Chez Sirk ou Minnelli, l’intrigue du mélo ne s’embarrasse pas de subtilités et tourne les coins ronds, les personnages sont frustrés, excessifs, à fleur de peau et le Destin rigole en douce. C’est la nature de la bête et ce fatras de roman Harlequin ne serait que ça s’il n’était pas qu’un prétexte à mettre en images une mise en scène qui se donne en spectacle. Voir les meilleurs films de Fassbinder ou de Téchiné, et, de ce côté-ci de l’océan, ceux de Xavier Dolan.
Si on privilégie une approche distanciée, bien que profondément émotive, on s’appelle Truffaut et on traite le mélodrame avec tous les égards qui lui sont dus mais sans jamais se départir d’une certaine réserve – La Peau douce, La mariée était en noir, La sirène du Mississippi, La femme d’à côté. À force de retenue, le feu de la passion est décuplé et gagne le spectateur. Truffaut reste le maître du mélodrame à la française et, pendant ces très longues 95 minutes que durent Une autre vie, on pense souvent à lui en se demandant ce qu’il aurait fait de cette histoire d’amour fou racontée si platement. Probablement un « grand film malade », plus sombre, car le grand amour est toujours tragique, et plus drôle, car les amoureux fous, jouets d’un fatum qui les dépasse, sont toujours de formidables clowns. Ici, aucune tragédie et encore moins de drôlerie, on ne dépasse pas le feuilleton-télé.

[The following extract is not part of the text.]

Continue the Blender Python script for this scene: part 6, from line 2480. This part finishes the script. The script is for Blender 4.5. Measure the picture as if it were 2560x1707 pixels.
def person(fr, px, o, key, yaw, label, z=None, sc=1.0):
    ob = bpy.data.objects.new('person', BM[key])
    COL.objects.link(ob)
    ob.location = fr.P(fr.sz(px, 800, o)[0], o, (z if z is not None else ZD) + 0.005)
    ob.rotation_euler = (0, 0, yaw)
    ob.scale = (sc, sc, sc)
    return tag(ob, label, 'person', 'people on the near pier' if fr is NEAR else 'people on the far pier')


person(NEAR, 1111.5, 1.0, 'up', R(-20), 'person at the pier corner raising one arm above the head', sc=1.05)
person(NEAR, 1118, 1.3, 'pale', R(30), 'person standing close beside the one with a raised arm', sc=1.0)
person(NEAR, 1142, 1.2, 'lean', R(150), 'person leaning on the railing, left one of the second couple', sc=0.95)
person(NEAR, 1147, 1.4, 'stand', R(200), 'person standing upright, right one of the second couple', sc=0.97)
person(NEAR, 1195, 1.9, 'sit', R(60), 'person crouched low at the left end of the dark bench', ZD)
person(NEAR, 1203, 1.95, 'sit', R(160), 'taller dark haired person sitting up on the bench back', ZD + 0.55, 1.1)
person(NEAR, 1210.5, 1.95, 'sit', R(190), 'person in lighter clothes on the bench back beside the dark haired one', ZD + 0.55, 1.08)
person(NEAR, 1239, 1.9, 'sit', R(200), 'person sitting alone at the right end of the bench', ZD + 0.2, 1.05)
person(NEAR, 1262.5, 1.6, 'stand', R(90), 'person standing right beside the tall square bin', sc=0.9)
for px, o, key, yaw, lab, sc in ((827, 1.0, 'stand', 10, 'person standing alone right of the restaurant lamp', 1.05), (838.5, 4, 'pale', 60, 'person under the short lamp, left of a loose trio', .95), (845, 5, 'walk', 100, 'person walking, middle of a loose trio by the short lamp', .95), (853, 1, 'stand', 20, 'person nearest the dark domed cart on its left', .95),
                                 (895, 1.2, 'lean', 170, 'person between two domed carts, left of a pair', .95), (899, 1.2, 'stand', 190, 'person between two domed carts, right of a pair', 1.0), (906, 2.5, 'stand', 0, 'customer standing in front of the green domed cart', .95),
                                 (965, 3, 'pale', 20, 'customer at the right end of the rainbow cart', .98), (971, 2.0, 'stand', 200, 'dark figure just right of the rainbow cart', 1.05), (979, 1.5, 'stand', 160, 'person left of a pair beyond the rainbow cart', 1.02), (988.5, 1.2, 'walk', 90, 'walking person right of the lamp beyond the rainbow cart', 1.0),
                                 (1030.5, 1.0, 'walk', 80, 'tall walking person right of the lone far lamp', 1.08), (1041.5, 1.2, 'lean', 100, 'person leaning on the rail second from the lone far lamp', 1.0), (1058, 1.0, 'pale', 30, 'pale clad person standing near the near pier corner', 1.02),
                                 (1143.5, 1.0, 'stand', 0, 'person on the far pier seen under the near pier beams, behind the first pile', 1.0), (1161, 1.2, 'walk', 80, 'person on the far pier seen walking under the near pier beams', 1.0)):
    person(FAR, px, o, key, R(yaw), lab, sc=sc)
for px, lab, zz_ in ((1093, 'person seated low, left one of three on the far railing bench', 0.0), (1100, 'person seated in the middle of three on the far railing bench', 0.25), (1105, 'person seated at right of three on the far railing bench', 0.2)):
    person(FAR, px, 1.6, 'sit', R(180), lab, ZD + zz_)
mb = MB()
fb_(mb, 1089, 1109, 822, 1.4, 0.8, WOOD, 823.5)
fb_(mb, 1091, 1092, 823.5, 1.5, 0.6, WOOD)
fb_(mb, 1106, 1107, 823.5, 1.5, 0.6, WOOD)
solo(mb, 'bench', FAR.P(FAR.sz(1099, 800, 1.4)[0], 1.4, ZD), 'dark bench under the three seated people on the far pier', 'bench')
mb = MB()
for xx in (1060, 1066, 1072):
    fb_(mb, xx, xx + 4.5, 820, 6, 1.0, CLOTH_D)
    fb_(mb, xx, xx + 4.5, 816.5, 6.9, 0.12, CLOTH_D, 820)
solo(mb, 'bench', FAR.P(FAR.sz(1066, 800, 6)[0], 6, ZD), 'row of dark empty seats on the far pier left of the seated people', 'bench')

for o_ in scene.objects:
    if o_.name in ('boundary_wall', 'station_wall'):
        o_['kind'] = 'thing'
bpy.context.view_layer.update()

Truffaut n’aurait, par exemple, jamais écrit ce dialogue par lequel Aurore et Jean se rencontrent. Ou, s’il l’avait fait, il l’aurait filmé autrement qu’au ras des pâquerettes, sans humour, sans regard.
– Qu’est-ce que c’est?
– Un capteur.
– Ça sert à quoi?
– Un capteur donne l’alarme quand il fait une rencontre inattendue.
Alors, pourquoi ce film existe-t-il? Peut-être parce que le cinéaste Mouret est tombé amoureux de l’actrice Jasmine Trinca, amoureusement filmée. Certainement parce qu’il voulait aller voir ailleurs s’il y était. Truffaut aurait apprécié, lui qui mêla si souvent le septième art à celui de l’amour et qui, avec Fahrenheit 451, s’exila dans une pseudo science-fiction. Ces deux raisons sont suffisantes pour donner naissance à un film, encore faut-il avoir le talent pour les transcender. Heureusement pour nous, Emmanuel Mouret semble avoir retrouvé le désir de se filmer pour son prochain film, « une variation sur les jeux de l’amour et du hasard » intitulée Caprices. Alléluia!